Professor Mark Cane Elected to the National Academy of Sciences

May 13 2013 | By Melanie Farmer

Leading climatologist Mark Cane, professor of applied physics and applied mathematics, has been recently elected to the National Academy of Sciences (NAS). Cane is one of 84 new members and 21 foreign associates from 14 countries to join the prestigious academy that recognizes distinguished and continuing achievements in original research and is one of the highest honors accorded to a U.S. scientist or engineer. 

Cane is widely recognized in the international scientific community for a model he developed with former student and now a fellow Lamont Doherty colleague, Steve Zebiak, to predict the movement of warm water across the tropical Pacific Ocean in a cyclical phenomena known as the El Niño Southern Oscillation, or ENSO. The Zebiak-Cane model successfully made the first physical forecasts of El Niño in 1985 and has since been the primary tool used by many researchers to enhance understanding of ENSO.
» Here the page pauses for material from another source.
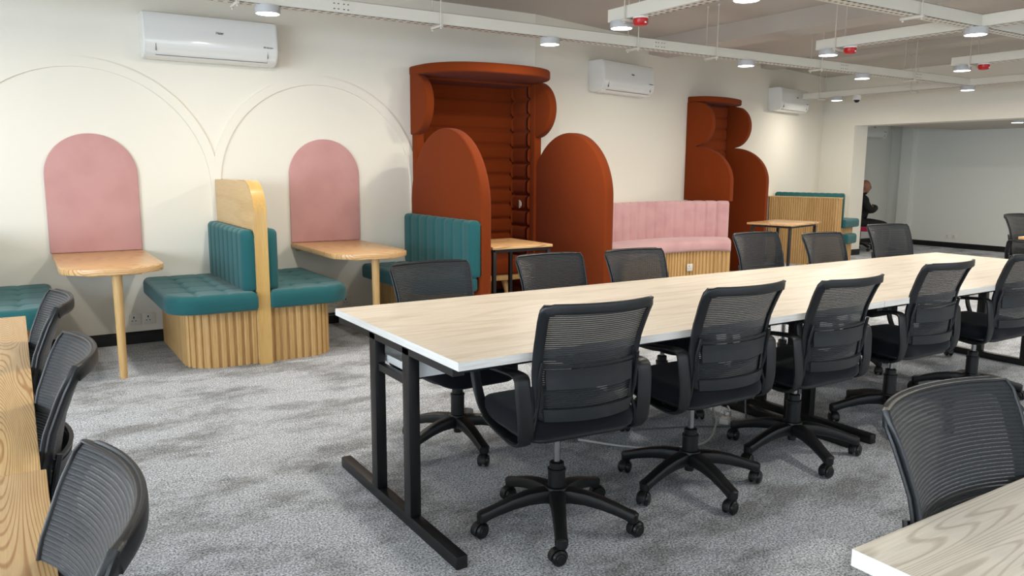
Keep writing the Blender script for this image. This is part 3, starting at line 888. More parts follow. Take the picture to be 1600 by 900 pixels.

Cane’s additional research interests include tropical oceanography, climate modeling, and data analysis methodology. A distinguished scholar and researcher, he holds multiple appointments at Columbia in addition to his professorship at the Engineering School. He is G. Unger Vetlesen Professor of Earth and Climate Sciences at Lamont-Doherty Earth Observatory, professor and chair of earth and environmental sciences, and associate director at the Earth Institute. He also is the director of a highly successful master’s degree program in Climate and Society that prepares students to understand and cope with the impacts of climate variability on society and the environment.

Most of Cane’s current work relates to the impacts of human-induced climate change and natural climate variability on people around the world, with a focus on agriculture and health.